SILC National Science Foundation

Spatial Intelligence and Learning Center

Analysis of Gesture

Previous work in other domains (e.g., conservation of quantity, Church & Goldin-Meadow, 1986; math, Perry, Church & Goldin-Meadow, 1988) suggests that children's gestures can be uniquely informative. Gesture provides information about whether a child is ready to improve on a task, and also offers insight into the child's newest thoughts (Goldin-Meadow, 2003). Gesture thus provides a window onto learners' minds, a window that teachers can, and do, take advantage of. Teachers not only notice children's gestures but they often adjust their instruction (including their own gestures) in response to their students' gestures (Goldin-Meadow, Kim & Singer, 1999; Goldin-Meadow & Singer, 2003). When teachers use gesture in instruction, children learn, often better than when taught with speech alone (Singer & Goldin-Meadow, 2005).

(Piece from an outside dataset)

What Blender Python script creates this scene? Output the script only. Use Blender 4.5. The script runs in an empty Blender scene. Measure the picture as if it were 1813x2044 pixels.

Gesture has the potential to be a particularly powerful instructional tool in the spatial domain because it is inherently spatial, e.g., it is particularly good at capturing spatial characteristics of objects. Thus, for example, in teaching children about standards in measurement (see Strand 1), it could easily be used to "stand in" for a standard that is no longer in the immediate context. Gesture could be helpful in exploring when calculus students take their first steps in shifting from an early spatial model of continuity to the more sophisticated mode including limits (see Strand 2). As in other domains, students' gestures are likely to reveal spatial mappings not seen in their speech, and mismatches between gesture and speech may signal moments of potential conceptual change.

Given the potential importance of real or imagined motor manipulation in successful performance on spatial transformation problems, the analysis of the gestures people produce while explaining how they solve these problems may be particularly useful in revealing knowledge in transition. Indeed, we (Erlich, Levine & Goldin-Meadow, 2005) have recently found that producing gestures that capture the motion involved in a mental transformation is highly correlated with success after training on the mental transformation task. Interestingly, girls perform significantly less well on the mental transformation task, and they also produce significantly fewer motion gestures, than boys. Our future work will explore the effects of encouraging children, particularly girls, to gesture about motion, either by providing gestural models for children to copy during the instruction (e.g., Wagner & Goldin-Meadow, 2005) or by explicitly asking children to gesture along with their speech. In another collaborative project (Schaal, Uttal, Goldin-Meadow & Levine, 2005), we have found that, when asked to describe a space they have just walked through, adults are more likely to use both gesture and speech in their descriptions than 8- and 10-year-old children. Adults are also more likely to have a survey representation (i.e., a bird's eye view) of the space than children, who tend to have a route representation (i.e., a walk-through view) of the space. Moreover, adults who are asked not to use their hands (and hence do not gesture) have representations that are less survey-like in nature, indicating again that gesture may be particularly important in thinking about spatial relations among multiple locations. In future work, we will encourage children to describe space using gesture as well as speech in order to explore the effect that adding a gestural description to a child's repertoire has on the child's mental representations of the space.

Finally, we plan to compare the representations that learners display in their gestures to those displayed in their drawings (using CogSketch). Drawing and gesturing are both visual representations and thus ideally suited to capture spatial distinctions, but the formats have different properties. Drawings leave a trace, gestures do not. But gesture provides sequential information that static drawings do not offer. Since ink gathered in CogSketch will be time-stamped, we can easily investigate temporal aspects of sketching, and compare them to gesture, that would be difficult to do otherwise. Individuals may differ in how effective they find these two different types of representational tools and our future work will explore these differences. Moreover, different spatial problems may benefit differentially from the use of sketching and the use of gesture.